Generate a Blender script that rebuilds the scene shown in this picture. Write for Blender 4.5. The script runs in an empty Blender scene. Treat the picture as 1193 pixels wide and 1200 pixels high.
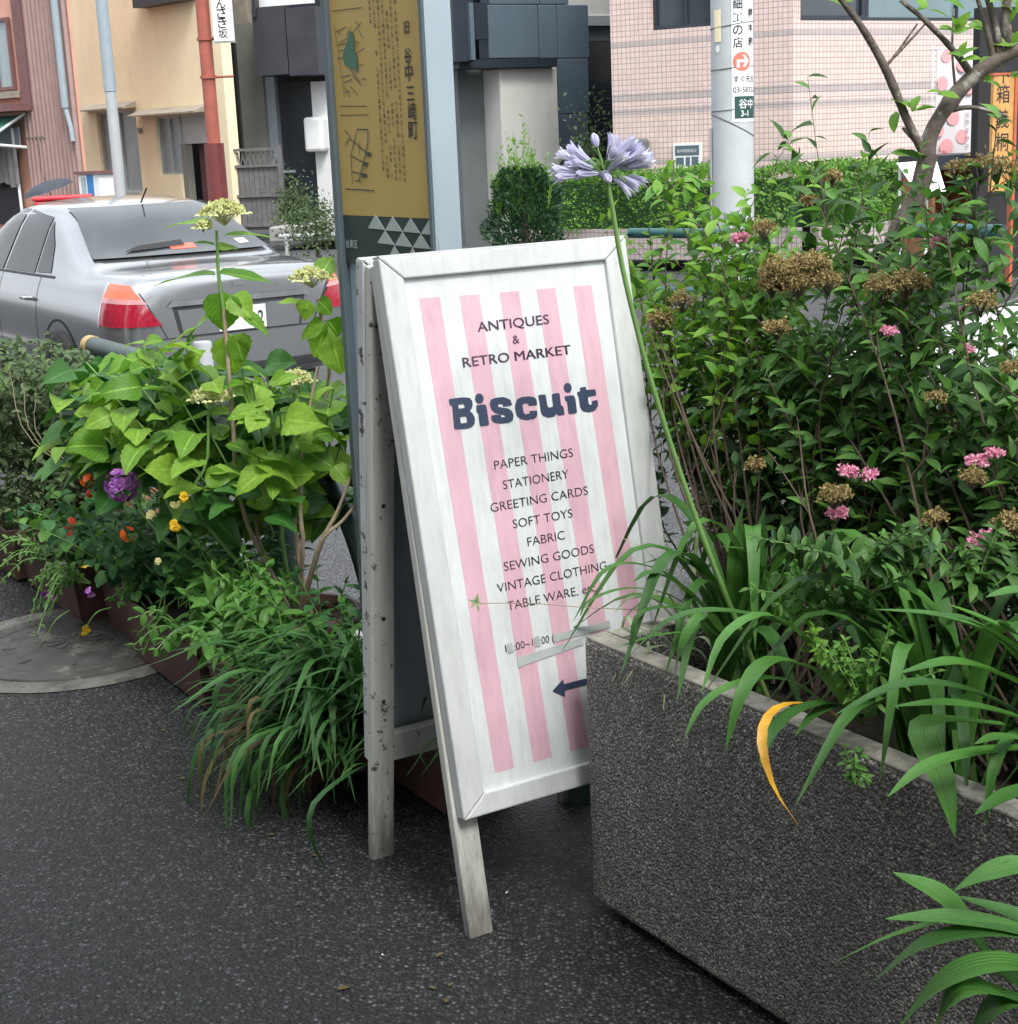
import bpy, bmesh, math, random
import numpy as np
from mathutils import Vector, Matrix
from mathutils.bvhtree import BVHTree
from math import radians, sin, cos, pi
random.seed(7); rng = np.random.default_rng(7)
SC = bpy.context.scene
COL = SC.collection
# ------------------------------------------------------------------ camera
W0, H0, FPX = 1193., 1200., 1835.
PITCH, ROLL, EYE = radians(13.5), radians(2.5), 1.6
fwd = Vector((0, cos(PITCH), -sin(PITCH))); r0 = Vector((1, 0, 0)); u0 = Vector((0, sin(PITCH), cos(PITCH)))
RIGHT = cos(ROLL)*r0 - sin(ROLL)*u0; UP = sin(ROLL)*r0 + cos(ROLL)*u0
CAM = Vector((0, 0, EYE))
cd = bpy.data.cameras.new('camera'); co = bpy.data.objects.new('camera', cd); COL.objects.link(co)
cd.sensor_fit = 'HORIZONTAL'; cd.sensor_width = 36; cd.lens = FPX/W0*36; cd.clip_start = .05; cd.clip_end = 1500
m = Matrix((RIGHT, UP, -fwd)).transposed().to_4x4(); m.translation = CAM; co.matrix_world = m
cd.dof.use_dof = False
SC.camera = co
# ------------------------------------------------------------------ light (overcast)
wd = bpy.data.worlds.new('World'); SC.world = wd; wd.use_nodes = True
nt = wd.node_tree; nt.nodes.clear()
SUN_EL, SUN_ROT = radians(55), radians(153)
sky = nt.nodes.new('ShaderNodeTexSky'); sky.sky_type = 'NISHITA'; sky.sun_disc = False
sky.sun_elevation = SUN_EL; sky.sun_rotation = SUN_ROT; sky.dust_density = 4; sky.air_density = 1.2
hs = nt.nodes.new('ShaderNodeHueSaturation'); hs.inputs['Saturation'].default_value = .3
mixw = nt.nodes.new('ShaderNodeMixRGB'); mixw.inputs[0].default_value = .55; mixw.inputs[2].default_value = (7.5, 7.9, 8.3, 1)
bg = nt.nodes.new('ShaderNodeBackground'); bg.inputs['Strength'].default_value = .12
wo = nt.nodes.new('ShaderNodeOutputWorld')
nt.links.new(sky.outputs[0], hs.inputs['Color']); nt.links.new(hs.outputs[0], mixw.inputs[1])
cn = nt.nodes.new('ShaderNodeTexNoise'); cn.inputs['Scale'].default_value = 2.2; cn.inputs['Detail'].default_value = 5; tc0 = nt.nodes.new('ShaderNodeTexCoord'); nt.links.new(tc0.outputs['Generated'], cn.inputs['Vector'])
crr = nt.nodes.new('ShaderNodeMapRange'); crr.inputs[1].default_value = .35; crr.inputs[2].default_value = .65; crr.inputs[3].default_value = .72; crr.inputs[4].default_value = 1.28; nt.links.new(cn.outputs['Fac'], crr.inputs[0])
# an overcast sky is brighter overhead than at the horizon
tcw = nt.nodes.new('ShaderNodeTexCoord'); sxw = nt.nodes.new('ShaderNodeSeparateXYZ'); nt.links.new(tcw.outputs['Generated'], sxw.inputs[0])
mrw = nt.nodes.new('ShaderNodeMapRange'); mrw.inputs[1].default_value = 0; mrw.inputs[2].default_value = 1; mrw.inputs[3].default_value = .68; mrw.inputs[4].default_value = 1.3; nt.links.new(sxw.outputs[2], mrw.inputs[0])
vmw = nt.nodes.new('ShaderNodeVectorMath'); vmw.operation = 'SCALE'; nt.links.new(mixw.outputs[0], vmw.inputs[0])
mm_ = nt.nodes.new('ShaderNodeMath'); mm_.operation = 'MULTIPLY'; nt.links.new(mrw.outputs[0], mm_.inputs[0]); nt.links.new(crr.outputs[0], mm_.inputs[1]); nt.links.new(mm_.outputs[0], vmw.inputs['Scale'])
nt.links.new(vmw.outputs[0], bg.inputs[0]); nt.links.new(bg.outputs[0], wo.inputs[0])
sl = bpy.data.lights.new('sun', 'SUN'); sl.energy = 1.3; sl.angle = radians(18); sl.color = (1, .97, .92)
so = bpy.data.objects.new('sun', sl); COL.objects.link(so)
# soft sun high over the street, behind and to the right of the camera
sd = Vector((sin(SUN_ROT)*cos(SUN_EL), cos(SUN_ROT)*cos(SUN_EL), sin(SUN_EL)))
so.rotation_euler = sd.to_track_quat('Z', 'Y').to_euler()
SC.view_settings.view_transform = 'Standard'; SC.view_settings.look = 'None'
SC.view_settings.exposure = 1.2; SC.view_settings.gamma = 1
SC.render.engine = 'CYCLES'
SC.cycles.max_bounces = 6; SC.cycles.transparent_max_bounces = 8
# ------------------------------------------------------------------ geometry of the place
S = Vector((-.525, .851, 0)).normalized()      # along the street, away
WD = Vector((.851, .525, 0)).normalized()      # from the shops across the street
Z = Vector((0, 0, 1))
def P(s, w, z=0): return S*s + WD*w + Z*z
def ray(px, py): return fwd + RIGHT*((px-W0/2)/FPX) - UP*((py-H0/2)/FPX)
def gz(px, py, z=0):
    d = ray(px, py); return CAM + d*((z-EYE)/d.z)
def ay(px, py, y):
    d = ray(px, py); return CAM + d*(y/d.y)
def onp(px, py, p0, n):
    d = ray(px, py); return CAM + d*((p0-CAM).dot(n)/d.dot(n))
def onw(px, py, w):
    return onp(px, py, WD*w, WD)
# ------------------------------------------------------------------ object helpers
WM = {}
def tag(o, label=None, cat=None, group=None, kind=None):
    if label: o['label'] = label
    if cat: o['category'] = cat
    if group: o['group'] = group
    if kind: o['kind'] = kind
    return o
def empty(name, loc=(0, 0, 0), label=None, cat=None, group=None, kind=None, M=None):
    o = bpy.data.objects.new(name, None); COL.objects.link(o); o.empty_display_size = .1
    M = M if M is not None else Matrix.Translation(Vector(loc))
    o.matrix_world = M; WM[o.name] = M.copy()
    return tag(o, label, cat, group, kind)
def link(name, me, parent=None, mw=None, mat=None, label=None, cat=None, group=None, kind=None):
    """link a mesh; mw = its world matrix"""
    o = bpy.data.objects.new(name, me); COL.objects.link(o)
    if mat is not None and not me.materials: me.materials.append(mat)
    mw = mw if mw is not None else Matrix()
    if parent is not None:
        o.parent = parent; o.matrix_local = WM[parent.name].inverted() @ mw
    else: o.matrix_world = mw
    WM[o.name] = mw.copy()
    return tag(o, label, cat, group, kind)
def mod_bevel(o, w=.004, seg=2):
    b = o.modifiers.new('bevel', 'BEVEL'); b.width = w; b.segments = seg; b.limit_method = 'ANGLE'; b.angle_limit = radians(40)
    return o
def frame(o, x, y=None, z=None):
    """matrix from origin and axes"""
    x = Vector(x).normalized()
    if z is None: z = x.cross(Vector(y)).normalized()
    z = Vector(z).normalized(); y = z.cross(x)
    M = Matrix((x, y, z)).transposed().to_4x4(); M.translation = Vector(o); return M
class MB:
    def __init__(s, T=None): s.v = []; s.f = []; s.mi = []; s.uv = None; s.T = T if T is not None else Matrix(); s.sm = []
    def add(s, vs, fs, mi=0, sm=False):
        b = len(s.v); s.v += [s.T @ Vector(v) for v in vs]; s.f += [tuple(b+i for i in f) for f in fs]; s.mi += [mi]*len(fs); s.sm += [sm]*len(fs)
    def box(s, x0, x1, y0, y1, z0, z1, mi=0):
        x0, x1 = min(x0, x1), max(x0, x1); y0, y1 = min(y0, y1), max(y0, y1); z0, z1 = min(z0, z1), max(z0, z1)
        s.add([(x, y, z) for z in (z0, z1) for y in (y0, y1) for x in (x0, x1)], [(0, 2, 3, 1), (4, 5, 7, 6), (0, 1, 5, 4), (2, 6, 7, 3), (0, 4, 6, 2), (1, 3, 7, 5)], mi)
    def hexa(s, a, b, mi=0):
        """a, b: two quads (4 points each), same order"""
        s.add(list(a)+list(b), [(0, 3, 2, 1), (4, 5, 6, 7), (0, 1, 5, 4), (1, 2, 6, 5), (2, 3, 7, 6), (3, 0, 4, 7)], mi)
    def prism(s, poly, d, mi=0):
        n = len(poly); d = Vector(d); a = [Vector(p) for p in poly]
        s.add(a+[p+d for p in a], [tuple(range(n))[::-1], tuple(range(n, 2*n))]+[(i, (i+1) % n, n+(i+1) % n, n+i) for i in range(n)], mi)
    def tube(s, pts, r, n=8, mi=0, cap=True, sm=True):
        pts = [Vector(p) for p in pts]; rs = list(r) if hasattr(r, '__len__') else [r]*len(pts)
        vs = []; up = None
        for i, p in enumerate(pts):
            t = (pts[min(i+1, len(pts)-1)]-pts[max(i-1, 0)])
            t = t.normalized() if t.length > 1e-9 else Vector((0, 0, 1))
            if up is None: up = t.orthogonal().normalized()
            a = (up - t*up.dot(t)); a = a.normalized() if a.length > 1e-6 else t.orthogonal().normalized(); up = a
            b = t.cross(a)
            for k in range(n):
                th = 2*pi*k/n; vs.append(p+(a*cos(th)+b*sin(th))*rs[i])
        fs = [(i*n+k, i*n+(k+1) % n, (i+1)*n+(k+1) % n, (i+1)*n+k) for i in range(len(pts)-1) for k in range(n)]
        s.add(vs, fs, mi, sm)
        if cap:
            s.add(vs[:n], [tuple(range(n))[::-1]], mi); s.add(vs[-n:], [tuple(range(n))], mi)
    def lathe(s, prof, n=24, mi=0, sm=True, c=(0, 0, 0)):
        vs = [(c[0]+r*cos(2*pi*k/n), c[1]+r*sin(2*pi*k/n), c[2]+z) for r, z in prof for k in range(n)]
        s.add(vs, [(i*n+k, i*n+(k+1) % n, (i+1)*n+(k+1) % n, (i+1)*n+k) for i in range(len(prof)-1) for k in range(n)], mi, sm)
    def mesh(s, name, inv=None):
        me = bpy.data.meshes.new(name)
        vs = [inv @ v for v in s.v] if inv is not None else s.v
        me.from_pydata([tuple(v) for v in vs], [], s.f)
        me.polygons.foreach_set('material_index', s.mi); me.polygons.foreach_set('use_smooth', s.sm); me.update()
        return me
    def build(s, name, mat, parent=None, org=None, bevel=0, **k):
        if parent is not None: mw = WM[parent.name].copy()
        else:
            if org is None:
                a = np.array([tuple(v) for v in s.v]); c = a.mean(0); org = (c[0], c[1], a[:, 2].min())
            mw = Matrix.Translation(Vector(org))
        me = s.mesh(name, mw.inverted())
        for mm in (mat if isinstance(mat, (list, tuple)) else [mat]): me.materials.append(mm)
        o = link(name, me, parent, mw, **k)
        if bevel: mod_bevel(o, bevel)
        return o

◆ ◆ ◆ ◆

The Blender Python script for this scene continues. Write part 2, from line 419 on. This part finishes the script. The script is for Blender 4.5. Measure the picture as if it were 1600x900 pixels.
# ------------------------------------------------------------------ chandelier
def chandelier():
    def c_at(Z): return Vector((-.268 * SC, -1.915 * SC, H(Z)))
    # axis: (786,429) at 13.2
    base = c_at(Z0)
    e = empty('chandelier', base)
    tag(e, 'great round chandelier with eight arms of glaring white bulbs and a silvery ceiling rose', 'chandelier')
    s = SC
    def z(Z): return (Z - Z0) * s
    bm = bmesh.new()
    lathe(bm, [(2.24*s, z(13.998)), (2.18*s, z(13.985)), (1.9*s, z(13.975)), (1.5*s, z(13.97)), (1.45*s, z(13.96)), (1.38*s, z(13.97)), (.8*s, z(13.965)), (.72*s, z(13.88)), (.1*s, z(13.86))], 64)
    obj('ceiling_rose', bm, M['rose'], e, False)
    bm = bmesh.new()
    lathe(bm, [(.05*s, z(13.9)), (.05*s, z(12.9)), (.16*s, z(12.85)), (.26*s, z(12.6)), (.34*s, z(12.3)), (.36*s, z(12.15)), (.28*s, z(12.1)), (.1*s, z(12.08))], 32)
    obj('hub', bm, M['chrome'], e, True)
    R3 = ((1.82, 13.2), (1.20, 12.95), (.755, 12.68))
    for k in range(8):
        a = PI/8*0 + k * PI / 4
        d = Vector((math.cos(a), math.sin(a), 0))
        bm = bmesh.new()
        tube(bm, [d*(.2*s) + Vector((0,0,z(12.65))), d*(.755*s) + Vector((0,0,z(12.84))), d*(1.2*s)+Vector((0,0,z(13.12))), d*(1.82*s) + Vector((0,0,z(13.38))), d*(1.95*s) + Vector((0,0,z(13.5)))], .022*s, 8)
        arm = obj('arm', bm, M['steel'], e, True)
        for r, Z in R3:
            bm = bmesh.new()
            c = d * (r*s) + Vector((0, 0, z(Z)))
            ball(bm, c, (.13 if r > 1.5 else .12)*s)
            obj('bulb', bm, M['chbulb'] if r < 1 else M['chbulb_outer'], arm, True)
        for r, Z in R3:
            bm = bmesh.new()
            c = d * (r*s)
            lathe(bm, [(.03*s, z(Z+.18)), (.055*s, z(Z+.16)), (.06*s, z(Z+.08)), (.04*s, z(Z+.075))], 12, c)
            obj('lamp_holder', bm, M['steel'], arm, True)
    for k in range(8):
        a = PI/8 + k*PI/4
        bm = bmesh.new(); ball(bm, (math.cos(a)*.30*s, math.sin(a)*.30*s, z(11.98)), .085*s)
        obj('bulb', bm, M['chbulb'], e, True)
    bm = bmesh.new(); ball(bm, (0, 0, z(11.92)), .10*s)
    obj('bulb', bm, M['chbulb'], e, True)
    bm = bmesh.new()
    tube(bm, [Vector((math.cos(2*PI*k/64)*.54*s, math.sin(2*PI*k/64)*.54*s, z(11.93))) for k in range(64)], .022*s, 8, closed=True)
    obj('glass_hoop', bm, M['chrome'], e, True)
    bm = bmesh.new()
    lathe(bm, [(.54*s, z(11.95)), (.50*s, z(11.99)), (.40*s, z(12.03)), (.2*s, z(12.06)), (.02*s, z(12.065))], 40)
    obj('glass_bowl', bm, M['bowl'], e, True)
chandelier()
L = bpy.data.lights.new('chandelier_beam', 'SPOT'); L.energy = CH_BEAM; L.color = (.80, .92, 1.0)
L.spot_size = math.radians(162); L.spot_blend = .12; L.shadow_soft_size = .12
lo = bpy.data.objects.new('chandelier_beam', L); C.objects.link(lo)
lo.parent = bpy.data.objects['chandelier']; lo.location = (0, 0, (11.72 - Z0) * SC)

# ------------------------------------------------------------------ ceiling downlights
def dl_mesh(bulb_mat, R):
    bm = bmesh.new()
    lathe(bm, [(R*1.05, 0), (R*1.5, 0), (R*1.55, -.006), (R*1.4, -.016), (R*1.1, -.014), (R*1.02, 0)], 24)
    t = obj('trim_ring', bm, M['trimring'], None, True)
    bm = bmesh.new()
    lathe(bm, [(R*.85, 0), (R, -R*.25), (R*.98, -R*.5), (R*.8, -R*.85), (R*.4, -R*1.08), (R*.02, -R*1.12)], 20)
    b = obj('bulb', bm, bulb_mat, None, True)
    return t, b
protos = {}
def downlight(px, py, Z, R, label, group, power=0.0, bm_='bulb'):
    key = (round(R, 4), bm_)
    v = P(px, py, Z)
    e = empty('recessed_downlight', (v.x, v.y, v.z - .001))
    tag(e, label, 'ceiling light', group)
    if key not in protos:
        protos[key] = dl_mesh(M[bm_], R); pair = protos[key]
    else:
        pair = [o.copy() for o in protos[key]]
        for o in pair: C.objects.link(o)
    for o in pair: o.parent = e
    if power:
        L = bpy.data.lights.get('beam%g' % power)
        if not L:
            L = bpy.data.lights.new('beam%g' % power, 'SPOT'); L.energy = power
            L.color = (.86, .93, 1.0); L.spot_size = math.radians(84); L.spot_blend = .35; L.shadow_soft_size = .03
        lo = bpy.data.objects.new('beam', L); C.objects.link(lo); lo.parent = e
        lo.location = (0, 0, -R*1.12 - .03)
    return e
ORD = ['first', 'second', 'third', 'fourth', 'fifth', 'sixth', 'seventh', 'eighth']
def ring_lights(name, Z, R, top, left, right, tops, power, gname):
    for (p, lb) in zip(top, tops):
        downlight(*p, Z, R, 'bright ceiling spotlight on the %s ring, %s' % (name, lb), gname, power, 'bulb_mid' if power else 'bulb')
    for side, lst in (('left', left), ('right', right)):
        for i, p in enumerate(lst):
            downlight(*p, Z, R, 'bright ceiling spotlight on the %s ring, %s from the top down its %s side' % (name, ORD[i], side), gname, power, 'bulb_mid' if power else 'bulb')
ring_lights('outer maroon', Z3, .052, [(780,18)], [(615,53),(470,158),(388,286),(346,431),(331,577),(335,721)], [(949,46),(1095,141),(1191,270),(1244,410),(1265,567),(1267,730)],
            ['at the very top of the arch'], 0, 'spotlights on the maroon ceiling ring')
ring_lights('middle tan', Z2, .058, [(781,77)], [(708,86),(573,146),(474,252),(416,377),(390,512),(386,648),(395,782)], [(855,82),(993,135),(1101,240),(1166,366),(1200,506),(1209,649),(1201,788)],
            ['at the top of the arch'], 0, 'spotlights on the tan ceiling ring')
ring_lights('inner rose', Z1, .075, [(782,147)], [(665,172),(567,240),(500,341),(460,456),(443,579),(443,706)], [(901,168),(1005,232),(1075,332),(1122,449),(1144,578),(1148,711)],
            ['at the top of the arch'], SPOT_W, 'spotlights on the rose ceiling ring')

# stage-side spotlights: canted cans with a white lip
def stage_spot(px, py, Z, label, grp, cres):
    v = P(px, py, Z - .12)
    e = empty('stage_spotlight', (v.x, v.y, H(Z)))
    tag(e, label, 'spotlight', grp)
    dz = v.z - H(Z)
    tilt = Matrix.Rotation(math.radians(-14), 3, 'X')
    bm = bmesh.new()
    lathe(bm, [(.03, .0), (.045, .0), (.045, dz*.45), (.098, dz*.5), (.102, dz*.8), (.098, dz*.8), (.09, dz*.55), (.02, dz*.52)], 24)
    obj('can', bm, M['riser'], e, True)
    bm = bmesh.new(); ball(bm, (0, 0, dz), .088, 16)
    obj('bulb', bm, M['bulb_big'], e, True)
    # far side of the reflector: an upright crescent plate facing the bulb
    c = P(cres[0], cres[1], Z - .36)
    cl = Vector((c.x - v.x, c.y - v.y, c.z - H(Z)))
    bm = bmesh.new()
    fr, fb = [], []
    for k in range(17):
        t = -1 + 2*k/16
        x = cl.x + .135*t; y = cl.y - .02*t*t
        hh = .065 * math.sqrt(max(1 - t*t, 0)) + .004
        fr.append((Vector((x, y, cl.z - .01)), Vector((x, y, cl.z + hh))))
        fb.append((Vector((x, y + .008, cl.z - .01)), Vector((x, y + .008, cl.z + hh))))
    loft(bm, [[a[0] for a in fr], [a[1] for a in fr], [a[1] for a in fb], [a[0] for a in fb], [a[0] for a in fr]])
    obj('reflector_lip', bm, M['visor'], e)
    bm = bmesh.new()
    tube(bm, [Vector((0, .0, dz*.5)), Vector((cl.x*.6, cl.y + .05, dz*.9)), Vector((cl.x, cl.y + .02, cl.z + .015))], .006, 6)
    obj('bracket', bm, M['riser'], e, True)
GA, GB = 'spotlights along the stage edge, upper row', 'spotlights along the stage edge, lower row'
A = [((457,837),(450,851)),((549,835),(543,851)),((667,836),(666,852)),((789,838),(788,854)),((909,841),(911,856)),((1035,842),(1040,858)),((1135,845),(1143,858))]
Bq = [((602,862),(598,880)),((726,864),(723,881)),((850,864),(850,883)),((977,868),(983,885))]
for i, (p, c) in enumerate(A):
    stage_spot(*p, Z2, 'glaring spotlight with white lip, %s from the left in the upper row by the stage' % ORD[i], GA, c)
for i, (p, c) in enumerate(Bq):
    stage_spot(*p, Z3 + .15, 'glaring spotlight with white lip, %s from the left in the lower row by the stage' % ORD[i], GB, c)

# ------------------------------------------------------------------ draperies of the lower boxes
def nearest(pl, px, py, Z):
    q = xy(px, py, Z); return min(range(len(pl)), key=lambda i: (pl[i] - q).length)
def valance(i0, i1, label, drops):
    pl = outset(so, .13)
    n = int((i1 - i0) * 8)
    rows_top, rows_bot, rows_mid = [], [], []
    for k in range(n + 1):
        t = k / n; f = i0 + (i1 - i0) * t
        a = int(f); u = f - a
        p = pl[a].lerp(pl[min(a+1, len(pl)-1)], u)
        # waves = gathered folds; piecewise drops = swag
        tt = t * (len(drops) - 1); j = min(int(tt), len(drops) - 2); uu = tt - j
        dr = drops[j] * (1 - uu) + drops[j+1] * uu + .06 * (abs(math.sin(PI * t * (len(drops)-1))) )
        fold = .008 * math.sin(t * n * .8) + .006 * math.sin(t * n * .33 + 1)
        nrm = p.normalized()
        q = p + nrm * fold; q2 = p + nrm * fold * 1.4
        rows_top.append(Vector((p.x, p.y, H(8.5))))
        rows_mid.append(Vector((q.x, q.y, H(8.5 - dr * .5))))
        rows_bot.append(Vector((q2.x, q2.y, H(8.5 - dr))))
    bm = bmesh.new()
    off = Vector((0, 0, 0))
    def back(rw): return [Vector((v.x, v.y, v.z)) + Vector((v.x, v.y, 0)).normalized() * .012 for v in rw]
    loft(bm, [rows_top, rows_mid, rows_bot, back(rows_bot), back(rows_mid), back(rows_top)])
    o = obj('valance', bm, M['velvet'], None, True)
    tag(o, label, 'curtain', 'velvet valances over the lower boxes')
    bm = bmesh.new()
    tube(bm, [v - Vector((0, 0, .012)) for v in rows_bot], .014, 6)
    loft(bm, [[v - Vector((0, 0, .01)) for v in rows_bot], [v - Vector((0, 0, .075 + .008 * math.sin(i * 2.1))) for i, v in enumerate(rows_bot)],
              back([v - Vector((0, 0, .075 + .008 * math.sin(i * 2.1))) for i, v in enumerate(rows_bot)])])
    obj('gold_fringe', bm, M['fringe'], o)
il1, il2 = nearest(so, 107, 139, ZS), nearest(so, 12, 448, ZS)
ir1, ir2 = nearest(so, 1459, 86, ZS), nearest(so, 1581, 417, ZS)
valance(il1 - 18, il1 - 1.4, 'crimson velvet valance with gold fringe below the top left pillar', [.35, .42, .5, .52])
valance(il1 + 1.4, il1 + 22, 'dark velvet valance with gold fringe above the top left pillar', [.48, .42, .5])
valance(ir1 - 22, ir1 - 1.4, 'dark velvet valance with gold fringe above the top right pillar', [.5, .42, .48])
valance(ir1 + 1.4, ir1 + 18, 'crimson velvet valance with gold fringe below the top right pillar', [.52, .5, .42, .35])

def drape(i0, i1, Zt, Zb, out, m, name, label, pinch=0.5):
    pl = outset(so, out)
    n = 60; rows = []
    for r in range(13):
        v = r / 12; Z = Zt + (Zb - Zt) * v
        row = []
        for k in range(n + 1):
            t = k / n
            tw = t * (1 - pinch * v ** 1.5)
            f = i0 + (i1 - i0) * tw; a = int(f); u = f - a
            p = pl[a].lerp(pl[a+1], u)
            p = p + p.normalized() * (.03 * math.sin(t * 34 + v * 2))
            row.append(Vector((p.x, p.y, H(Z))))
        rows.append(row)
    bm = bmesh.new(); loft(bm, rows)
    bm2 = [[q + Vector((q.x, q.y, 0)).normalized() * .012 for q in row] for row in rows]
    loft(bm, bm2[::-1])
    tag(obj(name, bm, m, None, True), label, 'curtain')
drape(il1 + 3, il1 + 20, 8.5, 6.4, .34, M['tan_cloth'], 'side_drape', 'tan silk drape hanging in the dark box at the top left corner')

◆ ◆ ◆ ◆

→ Problem requirements: Scan the listing above and copy all lines containing the word "Write".

→ Response below:
Generate a Blender script that rebuilds the scene shown in this picture. Write for Blender 4.5. The script runs in an empty Blender scene. Treat the picture as 1193 pixels wide and 1200 pixels high.
The Blender Python script for this scene continues. Write part 2, from line 419 on. This part finishes the script. The script is for Blender 4.5. Measure the picture as if it were 1600x900 pixels.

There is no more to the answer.